Assim, "a vida e a obra" de Machado de Assis é capítulo ao mesmo tempo clássico e encerrado, "central" no sentido intelectual da palavra, tanto mais que R. Magalhães Júnior corrigiu discretamente para a nova edição o que o texto primitivo tinha de extrapolações factuais e interpretativas. Um dos seus processos característicos era o superdidatismo dos autodidatas, como, por exemplo, no que se refere à expressão ex-cathedra, tipo de erudição que se aprende nas páginas cor-de-rosa do Larousse, acentuando que "se incorporou de tal forma ao vocabulário de Machado de Assis que, a 8 de abril de 1884 [a menção datava de vinte anos antes!], serviu de título de um dos seus contos", etc., etc.. Ele tinha os defeitos de suas qualidades, o que, tratando-se de pesquisadores, é antes um mérito a elogiar. Em outra passagem, ele afirma que Machado de Assis aprendeu ou aperfeiçoou o seu francês "de ouvido", na companhia dos intelectuais com quem convivia, cabendo observar, antes de mais nada, que os seus conhecimentos sugerem claramente um aprendizado sistemático. É bem possível que haja aperfeiçoamento a gramática, a sintaxe e o vocabulário na companhia das atrizes francesas com quem conviveu intimamente (se assim me posso exprimir), confirmando o que já disse um malicioso, isto é, que a expansão da língua francesa entre nós se deve, acima de tudo, a duas corporações talvez antagônicas de mulheres, as freiras do Sion e as garotas do Alcazar Lyrique.

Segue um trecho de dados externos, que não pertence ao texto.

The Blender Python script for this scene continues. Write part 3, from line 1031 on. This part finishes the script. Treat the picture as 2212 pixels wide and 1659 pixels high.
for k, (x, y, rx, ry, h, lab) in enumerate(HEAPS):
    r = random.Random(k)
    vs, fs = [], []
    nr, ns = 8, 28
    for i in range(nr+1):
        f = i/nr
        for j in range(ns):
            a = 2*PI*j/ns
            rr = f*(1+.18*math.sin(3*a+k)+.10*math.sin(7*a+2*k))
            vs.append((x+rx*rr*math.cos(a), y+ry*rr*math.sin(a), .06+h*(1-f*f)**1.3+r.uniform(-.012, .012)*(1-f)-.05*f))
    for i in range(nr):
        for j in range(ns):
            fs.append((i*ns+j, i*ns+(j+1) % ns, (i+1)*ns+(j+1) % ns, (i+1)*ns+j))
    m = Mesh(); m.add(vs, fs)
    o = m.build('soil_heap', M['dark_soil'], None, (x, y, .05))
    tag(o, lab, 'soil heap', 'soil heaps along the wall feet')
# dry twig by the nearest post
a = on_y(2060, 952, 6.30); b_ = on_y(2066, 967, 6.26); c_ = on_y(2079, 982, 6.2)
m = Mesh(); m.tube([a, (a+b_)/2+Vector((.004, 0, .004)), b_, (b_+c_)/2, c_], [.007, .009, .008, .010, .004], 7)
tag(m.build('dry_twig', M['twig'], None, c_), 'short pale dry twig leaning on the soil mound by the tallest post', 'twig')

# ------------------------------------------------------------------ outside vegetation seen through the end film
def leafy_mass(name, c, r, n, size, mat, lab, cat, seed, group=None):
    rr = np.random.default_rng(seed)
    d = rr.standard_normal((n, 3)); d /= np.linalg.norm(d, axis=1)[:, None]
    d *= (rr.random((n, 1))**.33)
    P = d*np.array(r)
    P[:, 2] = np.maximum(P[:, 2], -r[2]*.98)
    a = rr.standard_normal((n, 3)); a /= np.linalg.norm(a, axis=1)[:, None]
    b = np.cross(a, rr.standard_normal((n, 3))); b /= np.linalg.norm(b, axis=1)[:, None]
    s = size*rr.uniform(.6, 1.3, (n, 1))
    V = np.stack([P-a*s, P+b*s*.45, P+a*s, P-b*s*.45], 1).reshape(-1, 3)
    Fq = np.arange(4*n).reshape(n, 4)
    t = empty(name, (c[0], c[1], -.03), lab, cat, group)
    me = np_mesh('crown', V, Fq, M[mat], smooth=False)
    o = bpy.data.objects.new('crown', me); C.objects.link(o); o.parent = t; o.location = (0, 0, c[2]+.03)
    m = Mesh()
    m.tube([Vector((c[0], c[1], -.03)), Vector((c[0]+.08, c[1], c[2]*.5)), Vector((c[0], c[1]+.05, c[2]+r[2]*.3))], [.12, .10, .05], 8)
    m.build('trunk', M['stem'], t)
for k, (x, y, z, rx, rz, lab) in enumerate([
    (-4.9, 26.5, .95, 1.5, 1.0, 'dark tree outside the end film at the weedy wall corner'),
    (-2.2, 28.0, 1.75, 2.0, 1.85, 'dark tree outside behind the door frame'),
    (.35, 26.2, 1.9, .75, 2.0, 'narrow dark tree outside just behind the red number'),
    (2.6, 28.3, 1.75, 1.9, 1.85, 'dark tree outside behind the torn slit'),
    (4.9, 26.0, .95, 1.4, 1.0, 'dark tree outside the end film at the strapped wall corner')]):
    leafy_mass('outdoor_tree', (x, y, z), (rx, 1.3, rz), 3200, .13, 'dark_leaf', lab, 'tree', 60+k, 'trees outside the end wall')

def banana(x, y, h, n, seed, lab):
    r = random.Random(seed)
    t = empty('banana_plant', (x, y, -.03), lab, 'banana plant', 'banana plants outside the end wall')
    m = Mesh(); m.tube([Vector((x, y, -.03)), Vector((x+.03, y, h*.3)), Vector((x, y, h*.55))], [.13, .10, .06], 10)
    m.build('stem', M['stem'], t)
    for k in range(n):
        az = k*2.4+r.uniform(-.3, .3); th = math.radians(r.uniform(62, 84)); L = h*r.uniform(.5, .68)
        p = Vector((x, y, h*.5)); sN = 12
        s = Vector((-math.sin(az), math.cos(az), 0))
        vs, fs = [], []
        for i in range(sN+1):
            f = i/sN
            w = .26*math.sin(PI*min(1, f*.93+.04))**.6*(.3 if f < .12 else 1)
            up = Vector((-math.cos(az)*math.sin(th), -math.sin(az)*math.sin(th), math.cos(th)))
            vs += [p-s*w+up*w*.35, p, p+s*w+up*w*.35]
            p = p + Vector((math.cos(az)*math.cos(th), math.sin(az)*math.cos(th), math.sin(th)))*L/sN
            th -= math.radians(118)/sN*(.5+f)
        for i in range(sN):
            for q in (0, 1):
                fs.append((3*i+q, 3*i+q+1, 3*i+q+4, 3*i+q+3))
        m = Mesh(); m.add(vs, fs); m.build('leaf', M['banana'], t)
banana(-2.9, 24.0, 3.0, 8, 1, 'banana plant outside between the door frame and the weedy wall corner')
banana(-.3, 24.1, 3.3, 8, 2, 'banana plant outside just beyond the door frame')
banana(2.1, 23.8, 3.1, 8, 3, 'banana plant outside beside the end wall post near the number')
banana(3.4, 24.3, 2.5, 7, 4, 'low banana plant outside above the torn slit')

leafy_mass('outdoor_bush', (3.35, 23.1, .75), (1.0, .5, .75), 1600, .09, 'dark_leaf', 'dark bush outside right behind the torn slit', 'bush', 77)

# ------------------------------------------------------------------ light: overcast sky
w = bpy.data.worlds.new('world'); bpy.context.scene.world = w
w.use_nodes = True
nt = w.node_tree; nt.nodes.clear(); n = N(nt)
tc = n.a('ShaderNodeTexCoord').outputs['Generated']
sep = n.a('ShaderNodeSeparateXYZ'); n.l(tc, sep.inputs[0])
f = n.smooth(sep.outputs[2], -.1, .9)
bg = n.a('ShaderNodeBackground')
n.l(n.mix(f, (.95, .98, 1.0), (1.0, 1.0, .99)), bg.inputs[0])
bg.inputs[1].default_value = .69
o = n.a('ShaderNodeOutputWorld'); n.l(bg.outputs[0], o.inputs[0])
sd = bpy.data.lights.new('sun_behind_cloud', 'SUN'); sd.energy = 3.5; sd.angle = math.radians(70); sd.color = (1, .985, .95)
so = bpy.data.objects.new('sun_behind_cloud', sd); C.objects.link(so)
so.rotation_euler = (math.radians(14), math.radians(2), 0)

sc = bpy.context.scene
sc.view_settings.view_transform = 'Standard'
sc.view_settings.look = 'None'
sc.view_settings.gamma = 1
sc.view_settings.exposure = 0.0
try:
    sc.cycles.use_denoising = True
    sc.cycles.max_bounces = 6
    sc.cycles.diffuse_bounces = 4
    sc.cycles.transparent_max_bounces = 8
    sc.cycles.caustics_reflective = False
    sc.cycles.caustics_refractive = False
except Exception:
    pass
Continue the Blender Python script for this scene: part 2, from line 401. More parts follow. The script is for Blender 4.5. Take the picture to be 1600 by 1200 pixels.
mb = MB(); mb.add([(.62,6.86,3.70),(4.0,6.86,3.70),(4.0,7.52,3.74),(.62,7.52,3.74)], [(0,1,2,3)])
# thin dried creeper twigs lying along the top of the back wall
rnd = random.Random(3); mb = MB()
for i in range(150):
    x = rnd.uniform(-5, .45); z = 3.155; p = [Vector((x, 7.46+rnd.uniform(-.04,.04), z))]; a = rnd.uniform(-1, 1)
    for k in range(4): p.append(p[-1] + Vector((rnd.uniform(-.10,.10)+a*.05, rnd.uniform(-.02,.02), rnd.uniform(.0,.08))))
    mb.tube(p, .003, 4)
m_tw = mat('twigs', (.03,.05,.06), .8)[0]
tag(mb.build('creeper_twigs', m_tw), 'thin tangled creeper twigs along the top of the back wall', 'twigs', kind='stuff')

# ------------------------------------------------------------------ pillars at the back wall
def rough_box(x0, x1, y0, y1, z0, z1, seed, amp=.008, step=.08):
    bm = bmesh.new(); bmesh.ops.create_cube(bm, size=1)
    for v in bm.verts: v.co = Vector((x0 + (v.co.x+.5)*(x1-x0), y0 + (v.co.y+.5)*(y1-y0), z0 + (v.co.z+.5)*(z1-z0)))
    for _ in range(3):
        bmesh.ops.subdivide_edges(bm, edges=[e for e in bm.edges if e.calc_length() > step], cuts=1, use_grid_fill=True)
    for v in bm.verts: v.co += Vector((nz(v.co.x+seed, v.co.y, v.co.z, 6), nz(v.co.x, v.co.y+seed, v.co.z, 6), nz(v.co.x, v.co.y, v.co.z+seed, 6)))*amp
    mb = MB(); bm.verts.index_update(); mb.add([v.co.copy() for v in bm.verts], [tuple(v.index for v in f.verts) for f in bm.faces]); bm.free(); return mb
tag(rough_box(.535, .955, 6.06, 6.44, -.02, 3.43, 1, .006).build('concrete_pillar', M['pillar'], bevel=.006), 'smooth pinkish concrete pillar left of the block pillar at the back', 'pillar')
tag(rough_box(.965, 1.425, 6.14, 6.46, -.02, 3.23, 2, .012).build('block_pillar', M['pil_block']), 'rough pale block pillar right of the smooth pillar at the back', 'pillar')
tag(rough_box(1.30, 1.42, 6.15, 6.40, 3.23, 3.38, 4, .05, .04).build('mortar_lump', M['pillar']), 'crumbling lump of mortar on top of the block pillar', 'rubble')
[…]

Este ultimo é objeto de longo verbete no dicionário de Ubiratan Machado, que, aliás, lhe nacionaliza o nome, o que, certamente, vai contra o espírito do tempo. Seja como for, escreve ele, o Alcazar Lírico [sic] era uma "casa de espetáculo, no estilo dos café-concertos franceses, fundada pelo francês Arnaud em 1857 [...]". Benemérito Arnaud, a quem muito devem a cultura brasileira e o refinamento dos costumes sociais (entre outros): "Viveu a sua fase de explendor a partir de 1864, quando contratou um grupo de artistas parisienses, como a graciosa Aimée, que mudaram os hábitos da sociedade carioca". É o caso de dizê-lo, mesmo lembrando o pudibundo Joaquim Manuel de Macedo, que o encarava como "teatro de trocadilhos obscenos, dos cancás e das exibições de mulheres seminuas", observação, esta última, que indica haver assistido a apenas uma parte do espetáculo.

Se há um verbete sobre o Alcazar Lírico ou Lyrique, faltam dois outros neste excelente dicionário, o que R. Magalhães Júnior certamente não perdoaria: um deles, sobre as biografias anteriores, e outro, não menos importante, sobre o próprio Magalhães. Em compensação, não falta o de Labieno, "pseudônimo com que Lafaiete [sic] Rodrigues Pereira publicou em janeiro e fevereiro de 1898, uma série de quatro cartas no Jornal do Commercio defendendo Machado dos ataques desferidos por Sílvio Romero", informação errônea proveniente de uma desleitura: só o primeiro dos artigos "defende" o romancista, enquanto os demais eram um ajuste de contas contra Romero, que o havia ferozmente atacado nos Ensaios de crítica parlamentar.

Jurista respeitado e severo, o que Lafayette menos desejava era ser tomado por um simples "literato", tanto que se deixou eleger a contragosto para a Academia Brasileira de Letras, sem tomar posse nem pronunciar o discurso protocolar de recepção. Josué Montello aceitava a hipótese levantada por Artur Mota, corroborando o que acima se afirma. E foi uma bela vingança, a começar pelo título: "Conhecemos o sacrificador bárbaro", escrevia num perfil devastador, "que veio lá das regiões Cimérias [...] sem embargo de longa residência na cidade conserva ainda muito da primitiva vegetação, fala uma língua dura, de uma gramática impossível, contaminada da ferrugem de aldeia [...]".